Tim DeFrisco/Sports Illustrated

Despite no sleep and a transcontinental flight, Bourque and Andreychuk played, and played well. Bourque notched two assists in an 8-3 Avs victory.

Bourque: I remember my first assist. I hit (Milan) Hejduk with a pass at the blue line, and then he hits Joe for a breakaway and he scores and I remember thinking, ‘Yeah, this might work, this might be fun.’ I actually pulled my groin in the game, though, and didn’t play in the third period. I was real worried. But the next day it felt better and I was able keep playing. The next night, I remember, we had a game in Edmonton and we won that too, and we won a lot more games after that.

Indeed, they would. The Avalanche would go 12-2-1-1 with Bourque the rest of the regular season, before losing in seven games to the Dallas Stars in the Western final, with Bourque hitting the post (on a shot that was deflected by Adam Deadmarsh) at the end of regulation in Game 7 of a 3-2 loss.

After the season, Bourque told his wife he wanted to play one more year, with the Avalanche, and he signed a one-year, $5 million contract with a mutual option for a second (but with an agreement with Lacroix that there never would be the second year, and that Bourque would get a $1 million buyout bonus, to keep costs down for the 2000-01 payroll.

The following season, the Avs put it all together, winning the President’s Trophy with a 52-16-10-4 record, then winning the Cup in the iconic seventh game at home, 3-1 over the Devils. In the final game of his 22-year career, Bourque went out the way every player dreams, in a city he never thought possible he’d play. Later that night, at the Bourques’ rented house in Littleton, the Stanley Cup was paraded up and down the street by his family, friends and neighbors.

Bourque: I mean, what can you say? We had a great team. It just all worked out so perfect. You have to give Pierre credit. He was such a gunslinger. He just wanted to win, that was it. With the salary cap the way it is today, you don’t really see that kind of guy around anymore. I’m grateful for all that happened in Colorado.

The Bruins? It would be several years before they would get back to respectability. The trade never brouqht the kinds of benefits to the team that Sinden hoped. In 2006, he stepped down as chief executive of the Bruins, but, at 85, remains a senior adviser to Bruins owner Jeremy Jacobs. The Bruins won the Cup 10 years later, in 2011.

Sinden: I made the best deal I felt I could make at the time. I have no regrets about it. I was happy for Ray. I think everyone in Boston was happy for Ray. Of course, we all wished it was in a Bruins sweater when he lifted the Stanley Cup. It was very emotional trading Ray. I drafted him, he was like a son to me. But it unfolded the way it did, and the bottom line is that Ray is a class man who did all he could for the Boston Bruins organization, and, in a way, it feels good that myself and the team were able to give him something back in a way.

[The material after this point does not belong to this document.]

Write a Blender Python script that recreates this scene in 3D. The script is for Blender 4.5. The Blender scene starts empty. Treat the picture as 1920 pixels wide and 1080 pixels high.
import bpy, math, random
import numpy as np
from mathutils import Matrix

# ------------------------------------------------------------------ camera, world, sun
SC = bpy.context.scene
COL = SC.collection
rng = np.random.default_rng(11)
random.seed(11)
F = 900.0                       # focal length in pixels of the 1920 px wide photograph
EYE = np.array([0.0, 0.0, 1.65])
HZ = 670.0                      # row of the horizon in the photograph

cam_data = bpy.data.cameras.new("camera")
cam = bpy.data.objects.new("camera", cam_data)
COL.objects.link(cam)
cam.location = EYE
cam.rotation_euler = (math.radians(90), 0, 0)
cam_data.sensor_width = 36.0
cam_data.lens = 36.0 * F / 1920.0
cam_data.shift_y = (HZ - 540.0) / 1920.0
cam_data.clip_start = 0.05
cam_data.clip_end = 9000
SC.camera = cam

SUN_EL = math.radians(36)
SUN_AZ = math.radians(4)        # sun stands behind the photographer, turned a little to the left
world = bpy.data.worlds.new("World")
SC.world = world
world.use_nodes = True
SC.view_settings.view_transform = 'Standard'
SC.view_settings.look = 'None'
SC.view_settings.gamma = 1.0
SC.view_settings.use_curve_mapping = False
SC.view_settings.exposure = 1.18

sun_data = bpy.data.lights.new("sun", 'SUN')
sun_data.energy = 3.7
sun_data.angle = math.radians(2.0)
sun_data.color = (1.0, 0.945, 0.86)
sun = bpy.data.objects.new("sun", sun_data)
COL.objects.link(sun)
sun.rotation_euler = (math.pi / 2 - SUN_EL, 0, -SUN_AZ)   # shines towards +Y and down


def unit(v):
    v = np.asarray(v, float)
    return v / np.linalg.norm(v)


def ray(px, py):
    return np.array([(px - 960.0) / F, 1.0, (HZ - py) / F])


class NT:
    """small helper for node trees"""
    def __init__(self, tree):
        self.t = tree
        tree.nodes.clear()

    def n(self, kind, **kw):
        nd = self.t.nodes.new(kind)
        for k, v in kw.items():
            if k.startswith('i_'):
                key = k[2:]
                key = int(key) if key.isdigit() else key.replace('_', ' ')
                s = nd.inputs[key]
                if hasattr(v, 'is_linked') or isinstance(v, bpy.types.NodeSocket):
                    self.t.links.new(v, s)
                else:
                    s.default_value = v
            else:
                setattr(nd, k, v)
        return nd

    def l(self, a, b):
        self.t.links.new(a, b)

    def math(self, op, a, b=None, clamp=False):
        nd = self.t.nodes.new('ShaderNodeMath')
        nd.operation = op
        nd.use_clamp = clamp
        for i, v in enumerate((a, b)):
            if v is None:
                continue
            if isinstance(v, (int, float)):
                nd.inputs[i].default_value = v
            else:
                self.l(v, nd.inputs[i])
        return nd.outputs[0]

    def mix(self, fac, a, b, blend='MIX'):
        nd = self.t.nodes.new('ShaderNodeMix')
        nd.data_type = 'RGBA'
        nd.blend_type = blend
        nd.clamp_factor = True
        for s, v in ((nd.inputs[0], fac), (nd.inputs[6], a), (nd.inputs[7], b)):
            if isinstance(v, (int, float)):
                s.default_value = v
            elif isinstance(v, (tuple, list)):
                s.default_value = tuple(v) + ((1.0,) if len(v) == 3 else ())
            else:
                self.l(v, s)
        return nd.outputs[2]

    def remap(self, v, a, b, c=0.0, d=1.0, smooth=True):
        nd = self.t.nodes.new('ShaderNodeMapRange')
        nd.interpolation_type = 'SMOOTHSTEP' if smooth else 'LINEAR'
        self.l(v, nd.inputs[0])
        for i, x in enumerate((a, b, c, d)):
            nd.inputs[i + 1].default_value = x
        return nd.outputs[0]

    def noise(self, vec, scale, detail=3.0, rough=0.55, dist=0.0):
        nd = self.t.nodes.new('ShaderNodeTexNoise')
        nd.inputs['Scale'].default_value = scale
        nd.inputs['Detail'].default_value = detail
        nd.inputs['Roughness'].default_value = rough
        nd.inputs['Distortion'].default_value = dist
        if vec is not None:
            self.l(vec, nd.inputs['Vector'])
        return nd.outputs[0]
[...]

Lacroix would step away from the Avs for good in 2013. At 69, he is retired, living in Nevada.

Lacroix: Things may have changed some now, but with us in Denver, it was always based on needs and wants to immediately win. It was not about our needs in five years. It was always, ‘If we can win now, let’s do it.’ We always believed that the reasoning behind making any trade was meeting immediate winning goals. When we believed our core was so good, we were fortunate to have been proven right on that. We won nine straight division titles and the (two) Cups. That second Cup was a total team effort, from players to coaches to management to scouts, all the way down the list.

But I know one thing: We would not have won that Cup without Ray Bourque.